The Story
Why it exists.
The beginning
The name Melodie Du Cygne De La Main, something like 'The Melody of the Swan's Hand', belongs entirely in the surrealist's world of paradox and poetry. Alberto Morillas created this 2015 composition as an ode to softness that refuses to be fragile. The title suggests art in motion, grace in execution, beauty that doesn't announce itself but leaves an impression anyway. With a name this theatrical, the scent had to deliver something equally arresting, not loud, but impossible to forget.
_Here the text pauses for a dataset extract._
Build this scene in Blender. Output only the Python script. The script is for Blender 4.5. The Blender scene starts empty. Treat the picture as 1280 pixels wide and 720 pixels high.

What makes this composition interesting is how it handles the powder note. Violet and iris can read dated, dusty even, the ghost of your grandmother's vanity. But Morillas layers praline underneath, adding an edible warmth that modernizes the whole structure. The fruity notes float above like a veil, keeping the sweetness from settling too heavy. It's powder for someone who thinks they don't like powder. The orange blossom in the top keeps everything bright, preventing the heart from becoming cloying. Sandalwood in the base isn't just structural, it adds a creaminess that extends the wear and keeps the drydown from going flat.
The evolution
The bergamot arrives crisp, almost sharp. Then the orange blossom pushes through, bright, white, clean. Within minutes the violet announces itself, powdery and soft, settling over everything like a dusting of velvet. The handoff to the heart feels seamless. The praline doesn't overwhelm; it sweetens the violet, making it edible without going full confectionery. Fruity notes add a shimmer, like light through frosted glass. Then the base arrives, vanilla warmth meeting sandalwood cream. The violet doesn't disappear; it deepens, becomes part of the drydown rather than replaced by it. This is the part that lasts. This is what you smell the next morning, faint and intimate against your skin.
Cultural impact
Melodie Du Cygne De La Main occupies a specific corner of the fragrance world: the powdery floral for people who thought they didn't like powdery florals. It's the fragrance that converts skeptics, not the one that divides opinion. The 2015 launch from Alberto Morillas brought mainstream accessibility to a genre that often skews niche or dated. Wearers describe it as the scent of someone who walks into a room and doesn't need to announce themselves, soft, warm, present without demanding attention.